Bennett sees changes that have taken place in the past century, and half century in particular, as disturbingly disruptive of what he cherishes about the past. He knows that we can’t simply turn the clock back, but he also doesn’t see any way forward. Thus we have the one-sided and sterile alternatives of The History Boys—knowledge for its own sake or cynical spin—with Mrs. Lintott providing some comic relief but no worked out conceptions of her own. Bennett clearly doesn’t like Thatcherism, but his inability to present anything but nostalgic memories of the past easily becomes a way of accepting Thatcherism. As he has Irwin say about Hector at the end of the play: “He was a good man but I do not think there is time for his kind of teaching any more.”

It is no secret that this play is supposed to be an allegorical look at British society as a whole, but here too certain weaknesses are apparent. We learn nothing about what is going on in society at large. Some of the students are clearly from the working class, but there is just the briefest mention of this background. The attacks under Thatcher’s government on basic rights that workers had fought for over many decades find no expression in the play. It is not a matter of demanding a didactic history lesson, but of presenting the issues for the audience to think about.

Instead of exploring these subjects, Bennett explores the private lives of his characters. Since the boys don’t lend themselves to this as much, we learn little about them, except for the sensitive Posner and the class Lothario, Dakin, on whom Posner has a crush.

However, we do learn about Hector’s bisexuality—he uses his motorcycle to drive the boys home from class and takes the opportunity to fondle them—and of Irwin’s closeted homosexuality. It’s hard to see what this has to do with the main themes of the play.

It is not, of course, an issue of prudery or of taking offense at the portrayal of homosexuality. The way the subject is treated, however, becomes a distraction, and perhaps a way of avoiding other issues.

Bennett is quoted as agreeing with the words he gives to Hector: “The transmission of knowledge is in itself an erotic act.” He’s not interested in groping Posner, however, but only the more attractive boys. Does that mean that he is not transmitting knowledge to Posner? And what if his students were female?

On the issue of history itself, The History Boys is wanting. In the abovementioned interview, Bennett makes another very revealing comment. When Hytner asks him, “do you think there is such a thing as absolute historical truth?” Bennett replies, “I don’t know.” He then refers to the comment of one of the “history boys” that “History is just one fucking thing after another.” And Bennett goes on to end his thought on the subject, “...I don’t get much further than that. History is one bloody thing after another.”

With this outlook it is perhaps a wonder that Bennett has written as lively and provocative a play as he has, at least in spots. His confession of skepticism and complete befuddlement is typical of a certain type of liberalism. One of his colleagues has referred to his “gloomy optimism.” He looks at history and humanity with a certain ironic detachment.

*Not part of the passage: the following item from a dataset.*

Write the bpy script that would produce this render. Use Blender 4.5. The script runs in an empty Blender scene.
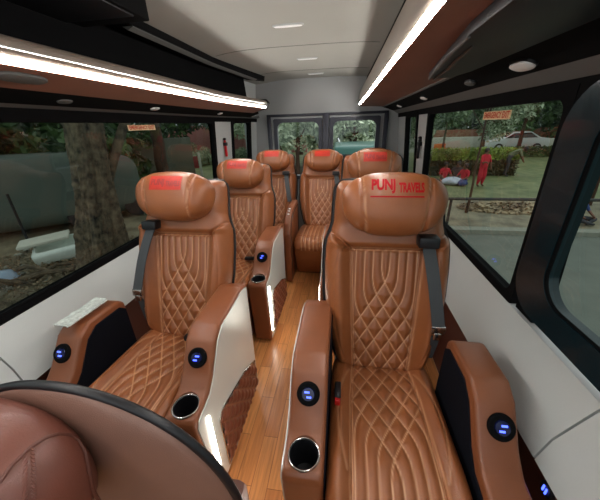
import bpy, bmesh, math, random
import numpy as np
from mathutils import Vector, Matrix
random.seed(7); rng = np.random.default_rng(7)
C = bpy.context.scene.collection
PI = math.pi

# ------------------------------------------------------------------ camera, world, exposure
H = 1.38
F = 280.0
cam_d = bpy.data.cameras.new('camera'); cam = bpy.data.objects.new('camera', cam_d); C.objects.link(cam)
cam_d.sensor_fit = 'HORIZONTAL'; cam_d.sensor_width = 36.0; cam_d.lens = 36.0 * F / 600.0
cam_d.clip_start = 0.02; cam_d.clip_end = 400
pitch, yaw, roll = 0.41846, 0.15835, math.radians(1.8)
d = Vector((-math.sin(yaw)*math.cos(pitch), math.cos(yaw)*math.cos(pitch), -math.sin(pitch)))
r = Vector((math.cos(yaw), math.sin(yaw), 0)); u = r.cross(d)
r2 = r*math.cos(roll) - u*math.sin(roll); u2 = u*math.cos(roll) + r*math.sin(roll)
m = Matrix((r2, u2, -d)).transposed().to_4x4(); m.translation = (0, 0, H)
cam.matrix_world = m
S = bpy.context.scene
S.camera = cam
S.view_settings.view_transform = 'Standard'; S.view_settings.look = 'None'
S.view_settings.gamma = 1.0; S.view_settings.use_curve_mapping = False
S.view_settings.exposure = 1.4
S.cycles.use_denoising = True
S.cycles.max_bounces = 10; S.cycles.transparent_max_bounces = 24
S.cycles.diffuse_bounces = 5; S.cycles.glossy_bounces = 4
S.cycles.caustics_reflective = False; S.cycles.caustics_refractive = False
S.cycles.sample_clamp_indirect = 6.0

W = bpy.data.worlds.new('overcast_sky'); S.world = W; W.use_nodes = True
wn, wl = W.node_tree.nodes, W.node_tree.links
bg = wn['Background']; bg.inputs['Strength'].default_value = .72
tc = wn.new('ShaderNodeTexCoord'); sx = wn.new('ShaderNodeSeparateXYZ'); cr = wn.new('ShaderNodeValToRGB')
cr.color_ramp.elements[0].position = 0.0; cr.color_ramp.elements[0].color = (.62, .68, .70, 1)
cr.color_ramp.elements[1].position = 0.7; cr.color_ramp.elements[1].color = (.95, .98, 1.0, 1)
wl.new(tc.outputs['Generated'], sx.inputs[0]); wl.new(sx.outputs['Z'], cr.inputs[0]); wl.new(cr.outputs[0], bg.inputs['Color'])

# ------------------------------------------------------------------ materials
def srgb(r, g, b):
    f = lambda c: (c/255/12.92) if c/255 <= .04045 else ((c/255+.055)/1.055)**2.4
    return (f(r), f(g), f(b), 1)
def mat(name, col, rough=.5, metal=0., noise=0., nscale=8., bump=0., bscale=200., emit=None, es=0., coat=0., coord='Object', spec=.5):
    M = bpy.data.materials.new(name); M.use_nodes = True
    n, l = M.node_tree.nodes, M.node_tree.links
    p = n['Principled BSDF']
    p.inputs['Base Color'].default_value = col; p.inputs['Roughness'].default_value = rough
    p.inputs['Metallic'].default_value = metal; p.inputs['Coat Weight'].default_value = coat
    p.inputs['Specular IOR Level'].default_value = spec
    tcn = n.new('ShaderNodeTexCoord')
    if noise:
        nz = n.new('ShaderNodeTexNoise'); nz.inputs['Scale'].default_value = nscale; nz.inputs['Detail'].default_value = 5
        mp = n.new('ShaderNodeMapRange'); mp.inputs[1].default_value = .25; mp.inputs[2].default_value = .75
        mp.inputs[3].default_value = 1-noise; mp.inputs[4].default_value = 1+noise
        mx = n.new('ShaderNodeVectorMath'); mx.operation = 'SCALE'; mx.inputs[0].default_value = col[:3]
        l.new(tcn.outputs[coord], nz.inputs['Vector']); l.new(nz.outputs['Fac'], mp.inputs[0])
        l.new(mp.outputs[0], mx.inputs['Scale']); l.new(mx.outputs[0], p.inputs['Base Color'])
    if bump:
        nb = n.new('ShaderNodeTexNoise'); nb.inputs['Scale'].default_value = bscale; nb.inputs['Detail'].default_value = 3
        bp = n.new('ShaderNodeBump'); bp.inputs['Strength'].default_value = bump; bp.inputs['Distance'].default_value = .002
        l.new(tcn.outputs[coord], nb.inputs['Vector']); l.new(nb.outputs['Fac'], bp.inputs['Height']); l.new(bp.outputs[0], p.inputs['Normal'])
    if emit:
        p.inputs['Emission Color'].default_value = emit; p.inputs['Emission Strength'].default_value = es
    return M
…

He doesn’t turn his back on the world, and he does have occasional insights to offer. He is not a cynic or a misanthrope, but he has no idea what any of it means. That is why he has Hector tell the boys that they are “Magnificently unprepared/For the long littleness of life.” Bennett is said to have taken this wording from his mother, who often used to say, “It’s a little life.” This stresses the inconsequentiality of the individual life. It suggests that we shouldn’t try too hard to understand life, and above all not try too hard to change it.